▶ [WHAT YOU ARE ASKED TO DO]:
Set the data down again, exactly as it reads, but without the pictures.

▶ [INFORMATION SHOWN]:
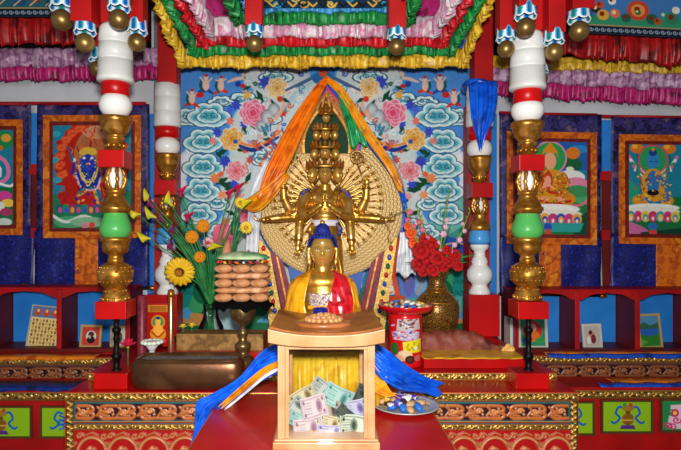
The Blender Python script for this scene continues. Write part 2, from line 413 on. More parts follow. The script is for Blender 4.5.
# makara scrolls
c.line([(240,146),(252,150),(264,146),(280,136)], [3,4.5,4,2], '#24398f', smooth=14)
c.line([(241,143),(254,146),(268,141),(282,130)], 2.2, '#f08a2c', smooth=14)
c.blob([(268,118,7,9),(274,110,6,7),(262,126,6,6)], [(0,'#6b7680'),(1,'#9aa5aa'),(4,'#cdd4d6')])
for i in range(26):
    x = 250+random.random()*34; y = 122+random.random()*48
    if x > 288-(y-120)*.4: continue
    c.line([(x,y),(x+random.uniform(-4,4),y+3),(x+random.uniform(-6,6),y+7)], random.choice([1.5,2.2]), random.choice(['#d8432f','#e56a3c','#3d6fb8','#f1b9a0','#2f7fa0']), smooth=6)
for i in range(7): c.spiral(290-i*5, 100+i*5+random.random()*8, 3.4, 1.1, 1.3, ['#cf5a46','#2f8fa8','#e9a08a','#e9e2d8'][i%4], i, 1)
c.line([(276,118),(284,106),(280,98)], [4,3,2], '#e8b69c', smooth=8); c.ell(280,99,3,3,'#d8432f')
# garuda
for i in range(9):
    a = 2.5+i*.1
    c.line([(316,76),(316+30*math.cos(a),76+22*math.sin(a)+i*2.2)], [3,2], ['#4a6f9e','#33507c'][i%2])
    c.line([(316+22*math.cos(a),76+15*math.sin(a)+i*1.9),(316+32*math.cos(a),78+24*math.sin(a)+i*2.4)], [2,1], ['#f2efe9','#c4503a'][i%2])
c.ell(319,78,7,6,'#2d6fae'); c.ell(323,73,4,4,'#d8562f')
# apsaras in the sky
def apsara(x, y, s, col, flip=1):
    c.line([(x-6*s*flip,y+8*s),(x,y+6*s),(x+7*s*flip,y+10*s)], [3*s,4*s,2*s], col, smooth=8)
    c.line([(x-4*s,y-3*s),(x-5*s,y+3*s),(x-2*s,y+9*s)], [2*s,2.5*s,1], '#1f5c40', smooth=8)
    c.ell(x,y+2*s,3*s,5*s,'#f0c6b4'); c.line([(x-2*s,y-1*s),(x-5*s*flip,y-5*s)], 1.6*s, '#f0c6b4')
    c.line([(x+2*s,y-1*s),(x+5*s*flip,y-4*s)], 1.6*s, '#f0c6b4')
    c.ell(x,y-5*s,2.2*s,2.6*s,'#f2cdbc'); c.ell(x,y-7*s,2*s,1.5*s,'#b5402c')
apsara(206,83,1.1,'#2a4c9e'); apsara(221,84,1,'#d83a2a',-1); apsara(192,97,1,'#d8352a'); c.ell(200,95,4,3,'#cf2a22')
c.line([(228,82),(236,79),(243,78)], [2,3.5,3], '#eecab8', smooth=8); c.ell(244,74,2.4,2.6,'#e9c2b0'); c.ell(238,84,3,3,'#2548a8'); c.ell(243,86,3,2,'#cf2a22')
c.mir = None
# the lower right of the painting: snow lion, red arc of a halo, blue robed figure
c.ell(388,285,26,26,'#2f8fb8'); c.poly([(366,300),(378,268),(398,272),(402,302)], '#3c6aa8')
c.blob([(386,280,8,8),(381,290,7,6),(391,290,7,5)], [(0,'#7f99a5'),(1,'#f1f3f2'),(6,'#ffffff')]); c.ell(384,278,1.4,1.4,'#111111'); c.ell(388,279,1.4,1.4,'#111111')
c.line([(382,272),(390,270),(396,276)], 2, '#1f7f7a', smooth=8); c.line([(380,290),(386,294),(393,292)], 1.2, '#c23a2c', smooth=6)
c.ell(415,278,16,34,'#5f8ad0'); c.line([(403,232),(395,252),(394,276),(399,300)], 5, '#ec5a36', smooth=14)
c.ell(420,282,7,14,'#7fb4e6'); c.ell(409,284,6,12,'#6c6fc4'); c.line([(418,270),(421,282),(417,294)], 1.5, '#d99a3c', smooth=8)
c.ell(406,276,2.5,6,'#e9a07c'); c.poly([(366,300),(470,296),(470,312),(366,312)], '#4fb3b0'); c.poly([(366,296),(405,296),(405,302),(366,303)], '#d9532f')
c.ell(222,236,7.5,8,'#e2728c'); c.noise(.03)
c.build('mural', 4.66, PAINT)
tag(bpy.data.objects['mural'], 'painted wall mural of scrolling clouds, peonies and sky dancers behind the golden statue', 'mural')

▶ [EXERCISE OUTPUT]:
The Blender Python script for this scene continues. Write part 2, from line 413 on. More parts follow. The script is for Blender 4.5.
# makara scrolls
c.line([(240,146),(252,150),(264,146),(280,136)], [3,4.5,4,2], '#24398f', smooth=14)
c.line([(241,143),(254,146),(268,141),(282,130)], 2.2, '#f08a2c', smooth=14)
c.blob([(268,118,7,9),(274,110,6,7),(262,126,6,6)], [(0,'#6b7680'),(1,'#9aa5aa'),(4,'#cdd4d6')])
for i in range(26):
    x = 250+random.random()*34; y = 122+random.random()*48
    if x > 288-(y-120)*.4: continue
    c.line([(x,y),(x+random.uniform(-4,4),y+3),(x+random.uniform(-6,6),y+7)], random.choice([1.5,2.2]), random.choice(['#d8432f','#e56a3c','#3d6fb8','#f1b9a0','#2f7fa0']), smooth=6)
for i in range(7): c.spiral(290-i*5, 100+i*5+random.random()*8, 3.4, 1.1, 1.3, ['#cf5a46','#2f8fa8','#e9a08a','#e9e2d8'][i%4], i, 1)
c.line([(276,118),(284,106),(280,98)], [4,3,2], '#e8b69c', smooth=8); c.ell(280,99,3,3,'#d8432f')
# garuda
for i in range(9):
    a = 2.5+i*.1
    c.line([(316,76),(316+30*math.cos(a),76+22*math.sin(a)+i*2.2)], [3,2], ['#4a6f9e','#33507c'][i%2])
    c.line([(316+22*math.cos(a),76+15*math.sin(a)+i*1.9),(316+32*math.cos(a),78+24*math.sin(a)+i*2.4)], [2,1], ['#f2efe9','#c4503a'][i%2])
c.ell(319,78,7,6,'#2d6fae'); c.ell(323,73,4,4,'#d8562f')
# apsaras in the sky
def apsara(x, y, s, col, flip=1):
    c.line([(x-6*s*flip,y+8*s),(x,y+6*s),(x+7*s*flip,y+10*s)], [3*s,4*s,2*s], col, smooth=8)
    c.line([(x-4*s,y-3*s),(x-5*s,y+3*s),(x-2*s,y+9*s)], [2*s,2.5*s,1], '#1f5c40', smooth=8)
    c.ell(x,y+2*s,3*s,5*s,'#f0c6b4'); c.line([(x-2*s,y-1*s),(x-5*s*flip,y-5*s)], 1.6*s, '#f0c6b4')
    c.line([(x+2*s,y-1*s),(x+5*s*flip,y-4*s)], 1.6*s, '#f0c6b4')
    c.ell(x,y-5*s,2.2*s,2.6*s,'#f2cdbc'); c.ell(x,y-7*s,2*s,1.5*s,'#b5402c')
apsara(206,83,1.1,'#2a4c9e'); apsara(221,84,1,'#d83a2a',-1); apsara(192,97,1,'#d8352a'); c.ell(200,95,4,3,'#cf2a22')
c.line([(228,82),(236,79),(243,78)], [2,3.5,3], '#eecab8', smooth=8); c.ell(244,74,2.4,2.6,'#e9c2b0'); c.ell(238,84,3,3,'#2548a8'); c.ell(243,86,3,2,'#cf2a22')
c.mir = None
# the lower right of the painting: snow lion, red arc of a halo, blue robed figure
c.ell(388,285,26,26,'#2f8fb8'); c.poly([(366,300),(378,268),(398,272),(402,302)], '#3c6aa8')
c.blob([(386,280,8,8),(381,290,7,6),(391,290,7,5)], [(0,'#7f99a5'),(1,'#f1f3f2'),(6,'#ffffff')]); c.ell(384,278,1.4,1.4,'#111111'); c.ell(388,279,1.4,1.4,'#111111')
c.line([(382,272),(390,270),(396,276)], 2, '#1f7f7a', smooth=8); c.line([(380,290),(386,294),(393,292)], 1.2, '#c23a2c', smooth=6)
c.ell(415,278,16,34,'#5f8ad0'); c.line([(403,232),(395,252),(394,276),(399,300)], 5, '#ec5a36', smooth=14)
c.ell(420,282,7,14,'#7fb4e6'); c.ell(409,284,6,12,'#6c6fc4'); c.line([(418,270),(421,282),(417,294)], 1.5, '#d99a3c', smooth=8)
c.ell(406,276,2.5,6,'#e9a07c'); c.poly([(366,300),(470,296),(470,312),(366,312)], '#4fb3b0'); c.poly([(366,296),(405,296),(405,302),(366,303)], '#d9532f')
c.ell(222,236,7.5,8,'#e2728c'); c.noise(.03)
c.build('mural', 4.66, PAINT)
tag(bpy.data.objects['mural'], 'painted wall mural of scrolling clouds, peonies and sky dancers behind the golden statue', 'mural')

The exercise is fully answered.